Fifteen by February

Infinity Broadcasting’s Chief Operating Officer, Joel Hollander, made some interesting comments yesterday concerning Howard Stern’s impending (if 12 months away can be considered impending) move to Sirius Satellite Radio. Consider:

“If you give me a check for about $100 million, I’ll take him off tomorrow,” Hollander said. “I certainly don’t love the fact that he’s on the air talking about satellite radio. But it is overblown, in fairness to him.”

To an extent, I agree with him. Allowing Howard Stern to talk about the move isn’t great for Infinity, but people are listening and ratings translate to advertising dollars. I’ve read rumblings that Sirius and Infinity may strike a deal to release Howard Stern from his contract, but I doubt it. There’s too much money to make in the next year before he moves to Sirius, which means twelve more months of status quo.

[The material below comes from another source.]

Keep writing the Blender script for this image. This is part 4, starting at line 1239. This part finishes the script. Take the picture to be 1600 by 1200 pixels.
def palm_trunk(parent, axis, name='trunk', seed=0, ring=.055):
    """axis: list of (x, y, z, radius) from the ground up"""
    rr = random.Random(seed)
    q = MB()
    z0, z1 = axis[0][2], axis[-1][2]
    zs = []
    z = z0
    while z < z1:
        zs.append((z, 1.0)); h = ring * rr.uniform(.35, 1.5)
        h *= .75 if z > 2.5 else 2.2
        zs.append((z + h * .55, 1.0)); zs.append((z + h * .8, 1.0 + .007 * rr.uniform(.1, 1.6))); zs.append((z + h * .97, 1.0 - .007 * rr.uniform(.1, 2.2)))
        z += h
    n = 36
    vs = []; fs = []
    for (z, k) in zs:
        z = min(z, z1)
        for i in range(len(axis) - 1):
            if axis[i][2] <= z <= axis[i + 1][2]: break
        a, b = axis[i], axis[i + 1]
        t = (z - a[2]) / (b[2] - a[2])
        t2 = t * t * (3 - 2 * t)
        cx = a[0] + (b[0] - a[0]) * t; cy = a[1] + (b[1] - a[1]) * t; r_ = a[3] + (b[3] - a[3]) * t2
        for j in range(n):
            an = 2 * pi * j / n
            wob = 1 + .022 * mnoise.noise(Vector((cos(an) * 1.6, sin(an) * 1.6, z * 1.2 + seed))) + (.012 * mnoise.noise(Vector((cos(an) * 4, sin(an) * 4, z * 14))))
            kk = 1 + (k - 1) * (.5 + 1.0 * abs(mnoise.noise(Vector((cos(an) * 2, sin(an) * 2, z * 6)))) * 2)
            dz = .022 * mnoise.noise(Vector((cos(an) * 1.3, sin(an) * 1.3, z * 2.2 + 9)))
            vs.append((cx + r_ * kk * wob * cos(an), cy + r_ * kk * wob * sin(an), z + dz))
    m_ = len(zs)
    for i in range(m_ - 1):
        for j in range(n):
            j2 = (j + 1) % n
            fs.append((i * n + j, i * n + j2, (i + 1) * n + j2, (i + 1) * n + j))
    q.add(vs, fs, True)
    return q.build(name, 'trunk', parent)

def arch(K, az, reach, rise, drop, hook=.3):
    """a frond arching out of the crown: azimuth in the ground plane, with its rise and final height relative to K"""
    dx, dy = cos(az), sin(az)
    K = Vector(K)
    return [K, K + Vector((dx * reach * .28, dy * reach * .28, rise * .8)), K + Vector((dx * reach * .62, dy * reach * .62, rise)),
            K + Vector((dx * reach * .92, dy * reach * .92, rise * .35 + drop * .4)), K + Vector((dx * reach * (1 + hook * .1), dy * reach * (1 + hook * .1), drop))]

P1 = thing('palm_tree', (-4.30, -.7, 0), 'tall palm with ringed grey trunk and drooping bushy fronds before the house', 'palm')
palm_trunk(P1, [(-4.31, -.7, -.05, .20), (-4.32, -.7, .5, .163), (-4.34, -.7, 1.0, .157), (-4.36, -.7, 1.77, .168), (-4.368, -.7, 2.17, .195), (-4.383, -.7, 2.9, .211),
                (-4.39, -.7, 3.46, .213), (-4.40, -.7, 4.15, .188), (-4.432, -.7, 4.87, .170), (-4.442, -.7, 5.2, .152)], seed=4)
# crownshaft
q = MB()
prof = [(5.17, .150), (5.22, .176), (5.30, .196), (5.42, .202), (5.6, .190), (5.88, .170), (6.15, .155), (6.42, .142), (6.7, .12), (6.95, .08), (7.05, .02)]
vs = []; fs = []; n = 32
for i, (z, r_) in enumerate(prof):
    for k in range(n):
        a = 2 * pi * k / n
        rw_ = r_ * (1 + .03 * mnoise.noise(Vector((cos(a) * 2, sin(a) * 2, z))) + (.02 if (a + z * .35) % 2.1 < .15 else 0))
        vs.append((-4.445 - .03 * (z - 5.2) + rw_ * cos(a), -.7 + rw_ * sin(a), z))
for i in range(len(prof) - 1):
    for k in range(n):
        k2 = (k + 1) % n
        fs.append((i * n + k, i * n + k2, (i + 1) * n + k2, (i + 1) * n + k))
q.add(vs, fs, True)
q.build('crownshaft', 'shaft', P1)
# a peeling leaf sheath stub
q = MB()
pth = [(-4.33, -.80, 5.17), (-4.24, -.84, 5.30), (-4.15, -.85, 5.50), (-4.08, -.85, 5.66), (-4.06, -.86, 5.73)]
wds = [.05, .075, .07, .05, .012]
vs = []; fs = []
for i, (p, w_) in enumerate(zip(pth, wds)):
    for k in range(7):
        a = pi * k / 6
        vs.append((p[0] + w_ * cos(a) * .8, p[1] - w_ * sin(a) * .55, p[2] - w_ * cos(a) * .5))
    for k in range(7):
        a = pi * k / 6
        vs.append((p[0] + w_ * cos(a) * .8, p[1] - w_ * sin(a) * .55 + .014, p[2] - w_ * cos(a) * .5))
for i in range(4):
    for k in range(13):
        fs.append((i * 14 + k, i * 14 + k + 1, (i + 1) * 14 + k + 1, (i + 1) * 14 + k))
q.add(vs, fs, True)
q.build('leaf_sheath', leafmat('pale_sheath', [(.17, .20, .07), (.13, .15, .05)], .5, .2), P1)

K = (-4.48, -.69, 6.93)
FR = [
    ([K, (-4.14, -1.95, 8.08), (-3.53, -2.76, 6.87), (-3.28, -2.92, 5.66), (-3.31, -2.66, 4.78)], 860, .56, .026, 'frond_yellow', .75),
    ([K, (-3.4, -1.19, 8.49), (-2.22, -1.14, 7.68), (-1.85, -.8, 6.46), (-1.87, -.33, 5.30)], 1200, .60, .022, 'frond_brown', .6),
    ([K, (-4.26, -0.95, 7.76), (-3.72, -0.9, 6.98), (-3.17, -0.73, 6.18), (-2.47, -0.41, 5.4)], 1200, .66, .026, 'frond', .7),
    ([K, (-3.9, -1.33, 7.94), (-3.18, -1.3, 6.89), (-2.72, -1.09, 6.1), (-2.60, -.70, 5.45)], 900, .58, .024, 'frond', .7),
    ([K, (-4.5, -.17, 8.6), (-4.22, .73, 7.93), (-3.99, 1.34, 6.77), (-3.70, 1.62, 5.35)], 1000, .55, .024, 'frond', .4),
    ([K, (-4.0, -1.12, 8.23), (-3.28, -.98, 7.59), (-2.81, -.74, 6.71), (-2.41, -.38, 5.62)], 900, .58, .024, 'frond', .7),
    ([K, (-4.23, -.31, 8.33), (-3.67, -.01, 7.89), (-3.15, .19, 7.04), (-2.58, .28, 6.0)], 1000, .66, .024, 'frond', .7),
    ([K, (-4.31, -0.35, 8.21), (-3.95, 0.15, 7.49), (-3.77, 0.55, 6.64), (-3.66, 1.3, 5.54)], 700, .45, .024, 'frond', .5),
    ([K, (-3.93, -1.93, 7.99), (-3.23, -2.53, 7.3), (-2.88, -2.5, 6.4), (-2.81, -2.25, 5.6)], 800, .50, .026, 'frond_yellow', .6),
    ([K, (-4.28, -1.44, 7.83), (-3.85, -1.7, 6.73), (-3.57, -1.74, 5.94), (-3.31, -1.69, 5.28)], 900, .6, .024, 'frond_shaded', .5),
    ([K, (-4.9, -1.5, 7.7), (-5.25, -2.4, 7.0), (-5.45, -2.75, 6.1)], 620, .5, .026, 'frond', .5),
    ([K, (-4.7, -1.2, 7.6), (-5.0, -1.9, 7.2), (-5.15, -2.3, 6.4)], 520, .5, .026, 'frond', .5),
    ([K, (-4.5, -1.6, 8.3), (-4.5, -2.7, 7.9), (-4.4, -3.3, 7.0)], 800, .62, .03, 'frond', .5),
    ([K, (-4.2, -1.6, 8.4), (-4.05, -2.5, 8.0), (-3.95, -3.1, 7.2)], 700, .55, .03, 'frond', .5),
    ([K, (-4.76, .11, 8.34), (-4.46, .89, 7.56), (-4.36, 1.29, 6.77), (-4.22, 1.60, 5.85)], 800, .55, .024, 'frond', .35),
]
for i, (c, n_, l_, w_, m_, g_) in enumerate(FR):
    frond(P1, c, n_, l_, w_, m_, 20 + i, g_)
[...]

That doesn’t mean the Mr. Hollander is smart. Aside from the fact that Infinity stations air commercials for XM during such high profile shows as The Don and Mike Show, which is like Coke allowing Pepsi to pay to have its logo displayed on every can of Coca-Cola, Mr. Hollander sounds a lot like cable television skeptics from the early 1980’s who questioned whether or not people would pay for television when they could get the networks for free. Five hundred channels later, the argument is ridiculous. Consider:

Brought in last year to turn the Viacom unit’s lagging revenue growth around, Hollander expressed respectful skepticism about Sirius, and satellite radio in general. He said the rise of both XM and Sirius shares is the result of “irrational exuberance.”

Satellite radio is a viable business, according to Hollander. “I just think it’s a boutique business; I don’t think it’s a mass appeal business.

“And that’s why I think people are going to come back to [traditional] radio. It’s survived every new technology advance of the last 50 years. It’s not going away. It’s still a $20 billion business. And the irrational exuberance is that there’s [sic] 290 million people that [sic] listen to radio every day in the United States, and [satellite radio has] 4 million subscribers.”

Terrestrial radio is free and abundant, but there’s a flaw in Mr. Hollander’s argument. Terrestrial radio sucks. Now that I have Sirius in my car, I never listen to regular radio (aside from Don and Mike and Howard Stern). Every radio station I hear has the same characteristic flaws: repetition, commercials, and annoying DJs. I want music or talk, not both at the same time. When I want music, I want to hear a variety of songs, including songs I’ve never heard. What terrestrial radio gives is the same rotation of Jessica Simpson and Usher. When I want talk, I want uncensored (though not “blue” for the sake of being “blue”) talk. What terrestrial radio gives is lame-ass family-friendly noise.

Terrestrial radio is virtually useless to me because it lives by the mentality of the target audience, the holy grail of free entertainment. But I don’t care about demographics. I’m a 31-year-old male with a girlfriend who isn’t inflatable and a real job that doesn’t require me to say “Thank you, drive thru“, yet I rationally worked out a plan to fly to England for a weekend to see Busted perform in London. (Which didn’t work out because of that stupid real job. Damn you, Responsibility!) The only way I’m a typical listener is that I’m not a typical person.

Sirius doesn’t focus its playlist based on my demographic because, rather than chasing me with what some poll tells them I want, they let me find the playlist I want on any of the dozens of music stations. In my unscientific survey, which means I asked everyone I know who subscribes to satellite radio, no one who tries satellite radio is willing to give it up. To every person I ask, not one of them can imagine going back to terrestrial radio. I pay my $12.95 every month and that’s all the proof they need that they’re doing something right. Terrestrial radio would play some Busted for me, but not before trying to sell me a black mini-skirt, a tube of glitter-filled body spray, and the latest Orlando Bloom movie. Where’s the mystery?

3 thoughts on “Fifteen by February”

  1. It amazes me that you still like bands that have contests giving away concerts targeting high schools. 🙂
    (big-ass hmmmmm)

  2. Hey, now… Busted are kewl! They’re not your sister’s boy band… or something like that.